With the onset of Colony Collapse Disorder, expected winter losses of managed hives is now around 32%. Two important things to note about this number. (A) that doesn't mean 32% were lost from CCD, it means 16% presumably were (the increase over the background loss). (B) The key words here are "winter loss"
Winter is the tough season for beekeepers. Things aren't blooming, the bees are cold, hungry, and cramped together in the hive trying to stay warm. You lose bees in winter. But Spring is boom time for bees. Everything is blooming and millions of years of evolution have taught the bees this is the time to hit the ground moving, to spin off as many new colonies as they can.
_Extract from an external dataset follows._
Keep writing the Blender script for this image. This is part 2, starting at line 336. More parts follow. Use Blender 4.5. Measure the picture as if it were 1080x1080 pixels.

In spring a beekeeper can split all their healthy colonies and increase their number of hives by a very significant percentage.
And so, what isn't conveyed when you read about "32% losses" is that there was a subsequent 37% gain two months later. In the Pacific Northwest, where CCD has been hitting as hard as anywhere else, there are now more managed hives in operation than there were previous to the "disappearing bees."
The Einstein quote deserves special attention in the examination of media hyperbole though. Why would Einstein say such a thing, if people clearly lived in the Americas without bees and got along just fine? Or, if Einstein did say such a thing, how could he be wrong?? The answer is simple: he didn't say it.
You'll find him quoted as saying this in all kinds of reputable newspapers and other media, presumably they all can simply use eachother as a "source" to back up that he said it, but there's
no underlying source. The earliest appearance of this quote attributed to Einstein was on a pamphlet by the beekeeper labour union (!?) in Brussels in 1994. It cites no source and given how carefully scrutinized Einstein's quotes have been I find it beyond unlikely that one of these Brussellian union beekeepers knows something the rest of us don't.
But because the media just loves something that sounds apocalyptic, they keep whipping this "disappearing bees" thing into a frenzy, so that your average person now usually believes "the bees are disappearing."
Why did the media jump on this and not the more serious bee die off in the 90s? Probably because this time beekeepers would agree bees are disappearing -- literally. The calling card of CCD is that the bees from an effected hive have literally disappeared. They're just gone. It is mysterious, but it's far far far from having anything to do with the bees as a species disappearing.